**WHAT YOU WILL DO:** Return all entries precisely as they stand, without the images.

**DATA PROVIDED:**
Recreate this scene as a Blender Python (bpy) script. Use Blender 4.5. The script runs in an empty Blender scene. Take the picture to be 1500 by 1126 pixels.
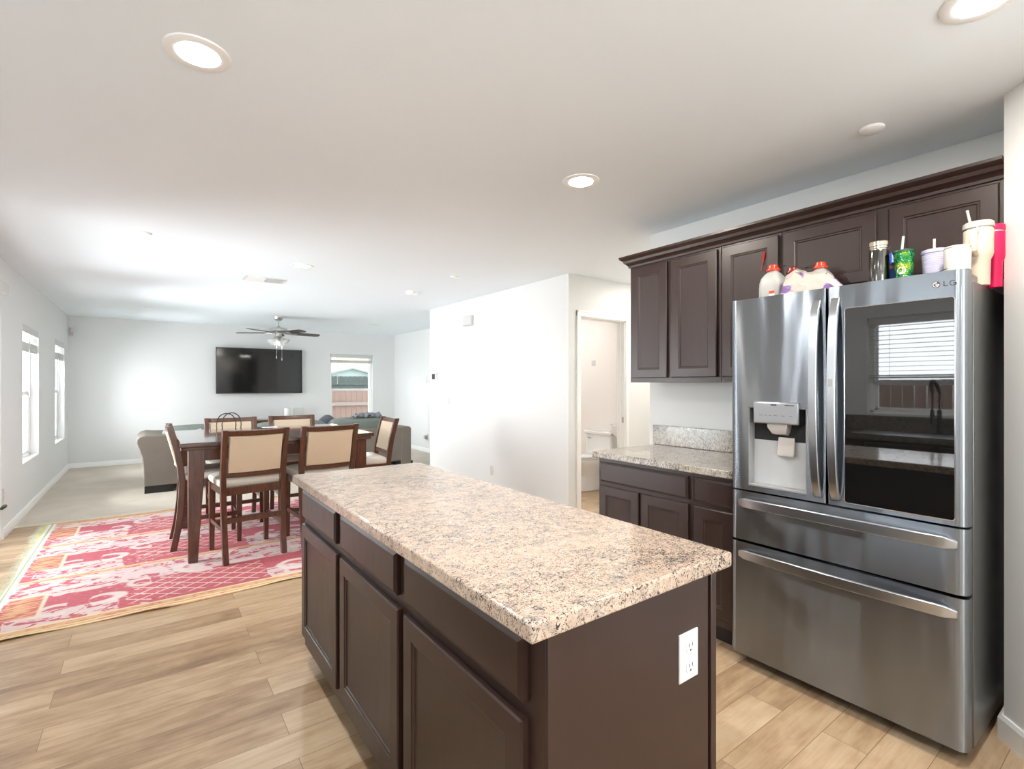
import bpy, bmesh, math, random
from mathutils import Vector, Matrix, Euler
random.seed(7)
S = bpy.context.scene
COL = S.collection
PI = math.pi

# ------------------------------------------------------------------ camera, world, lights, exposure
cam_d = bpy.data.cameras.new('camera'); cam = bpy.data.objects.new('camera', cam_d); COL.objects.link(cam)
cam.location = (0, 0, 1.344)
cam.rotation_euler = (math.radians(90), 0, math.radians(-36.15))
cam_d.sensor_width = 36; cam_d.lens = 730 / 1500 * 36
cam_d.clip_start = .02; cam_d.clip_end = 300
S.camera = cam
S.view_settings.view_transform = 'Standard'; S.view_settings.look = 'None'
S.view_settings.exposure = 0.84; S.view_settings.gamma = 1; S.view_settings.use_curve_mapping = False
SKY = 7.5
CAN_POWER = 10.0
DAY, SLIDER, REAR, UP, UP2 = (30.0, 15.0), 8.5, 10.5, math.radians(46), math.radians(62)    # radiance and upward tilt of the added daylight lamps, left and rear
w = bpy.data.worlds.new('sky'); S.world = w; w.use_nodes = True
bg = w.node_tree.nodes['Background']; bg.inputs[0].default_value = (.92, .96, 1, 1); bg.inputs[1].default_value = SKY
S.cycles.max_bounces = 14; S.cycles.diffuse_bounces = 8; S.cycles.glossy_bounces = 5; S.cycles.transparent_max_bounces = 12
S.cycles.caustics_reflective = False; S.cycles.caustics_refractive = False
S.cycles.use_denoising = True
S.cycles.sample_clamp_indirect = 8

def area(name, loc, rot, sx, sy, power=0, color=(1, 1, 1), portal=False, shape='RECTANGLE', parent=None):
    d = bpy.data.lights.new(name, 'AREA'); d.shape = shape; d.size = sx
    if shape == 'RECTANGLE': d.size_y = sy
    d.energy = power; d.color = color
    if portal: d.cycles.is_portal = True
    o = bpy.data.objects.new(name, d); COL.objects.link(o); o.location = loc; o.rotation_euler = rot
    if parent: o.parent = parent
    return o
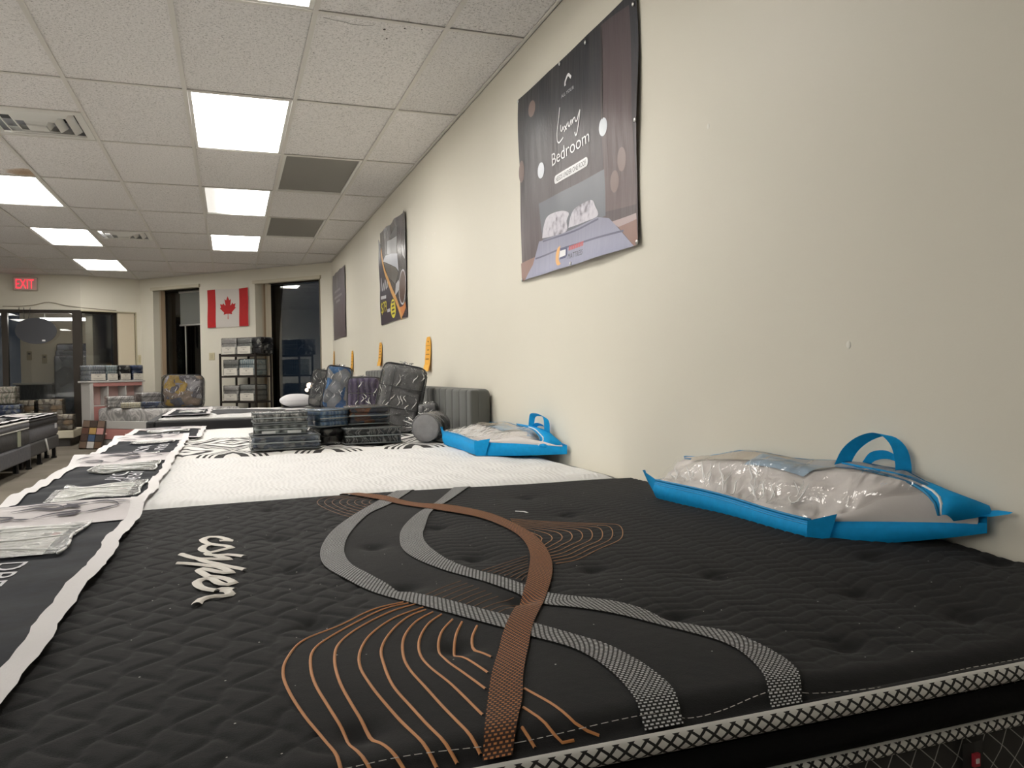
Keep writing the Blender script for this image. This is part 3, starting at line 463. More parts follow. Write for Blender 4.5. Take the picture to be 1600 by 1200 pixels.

**REPLY TO THE EXERCISE:**
Recreate this scene as a Blender Python (bpy) script. Use Blender 4.5. The script runs in an empty Blender scene. Take the picture to be 1500 by 1126 pixels.
import bpy, bmesh, math, random
from mathutils import Vector, Matrix, Euler
random.seed(7)
S = bpy.context.scene
COL = S.collection
PI = math.pi

# ------------------------------------------------------------------ camera, world, lights, exposure
cam_d = bpy.data.cameras.new('camera'); cam = bpy.data.objects.new('camera', cam_d); COL.objects.link(cam)
cam.location = (0, 0, 1.344)
cam.rotation_euler = (math.radians(90), 0, math.radians(-36.15))
cam_d.sensor_width = 36; cam_d.lens = 730 / 1500 * 36
cam_d.clip_start = .02; cam_d.clip_end = 300
S.camera = cam
S.view_settings.view_transform = 'Standard'; S.view_settings.look = 'None'
S.view_settings.exposure = 0.84; S.view_settings.gamma = 1; S.view_settings.use_curve_mapping = False
SKY = 7.5
CAN_POWER = 10.0
DAY, SLIDER, REAR, UP, UP2 = (30.0, 15.0), 8.5, 10.5, math.radians(46), math.radians(62)    # radiance and upward tilt of the added daylight lamps, left and rear
w = bpy.data.worlds.new('sky'); S.world = w; w.use_nodes = True
bg = w.node_tree.nodes['Background']; bg.inputs[0].default_value = (.92, .96, 1, 1); bg.inputs[1].default_value = SKY
S.cycles.max_bounces = 14; S.cycles.diffuse_bounces = 8; S.cycles.glossy_bounces = 5; S.cycles.transparent_max_bounces = 12
S.cycles.caustics_reflective = False; S.cycles.caustics_refractive = False
S.cycles.use_denoising = True
S.cycles.sample_clamp_indirect = 8

def area(name, loc, rot, sx, sy, power=0, color=(1, 1, 1), portal=False, shape='RECTANGLE', parent=None):
    d = bpy.data.lights.new(name, 'AREA'); d.shape = shape; d.size = sx
    if shape == 'RECTANGLE': d.size_y = sy
    d.energy = power; d.color = color
    if portal: d.cycles.is_portal = True
    o = bpy.data.objects.new(name, d); COL.objects.link(o); o.location = loc; o.rotation_euler = rot
    if parent: o.parent = parent
    return o
Keep writing the Blender script for this image. This is part 3, starting at line 463. More parts follow. Write for Blender 4.5. Take the picture to be 1600 by 1200 pixels.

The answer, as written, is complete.